I’ve spoken at length about automation and the potential threat it poses to our jobs. While we want our employers to remain competitive — going out of business is bad for everyone — we also have to find a way to ensure that our partners and this organization can function as automation changes our industry. This means finding creative solutions to ensure that automation doesn’t pose a threat to our healthy benefit funds and finding new industries to organize where the automation threat doesn’t loom so close.

Finally, and perhaps most importantly, a good leader does not step aside without ensuring that the future is on a path for success without them. If I do not help put this union in the best possible place to succeed before I retire then many of the things we’ve accomplished won’t matter much. Local 655 is much more than David Cook. Local 655 is thousands and thousands of hard-working men and women across this state and dozens of staffers in multiple areas of expertise all working toward a single goal: a better life for all workers.

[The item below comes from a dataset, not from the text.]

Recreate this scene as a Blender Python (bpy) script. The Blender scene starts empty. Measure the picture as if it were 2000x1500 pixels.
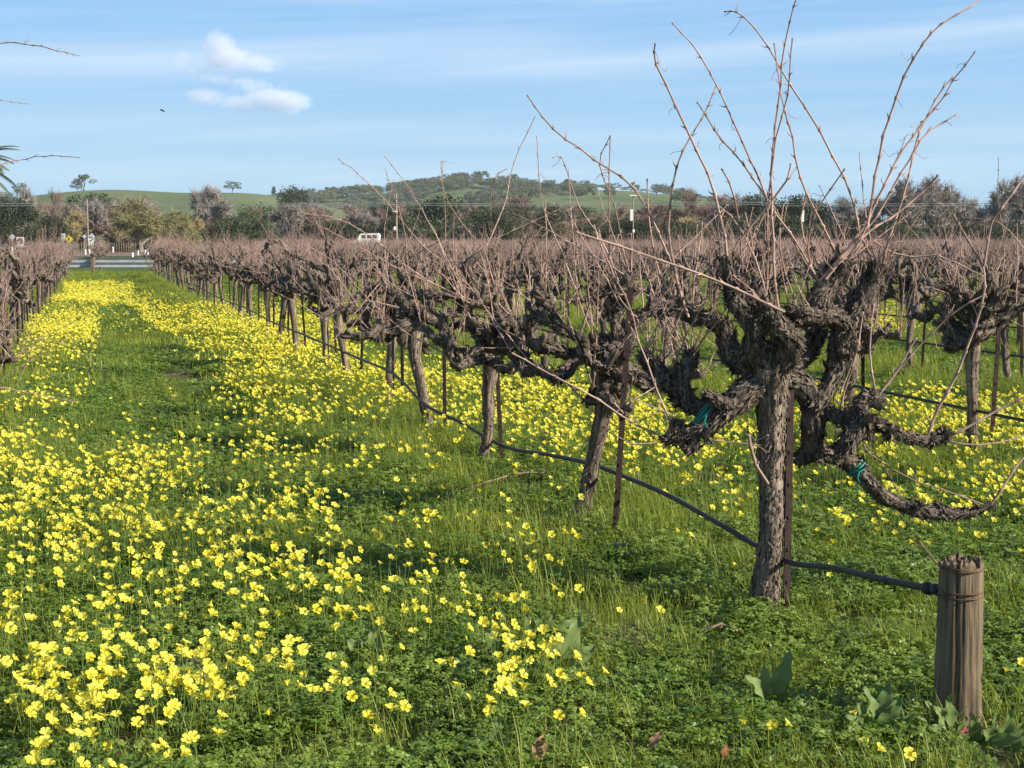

Local 655 can — and will — continue to serve this goal when I am long gone. It’s my responsibility to make sure I’ve set a course for that to happen before I consider stepping away.

Yes, I will retire one day — but that day is not set in stone, not even for me — because I do not measure the right time to retire by a date on a calendar or a number on a pension check, or the years I’ve logged on this planet. That date will be determined by what we are able to accomplish over the coming years and how we forge a path for Local 655 to succeed well into the future.

I’ll continue to serve this organization and our partners as I have done for 35 years, and I will end my service only when it’s truly the right time to end it.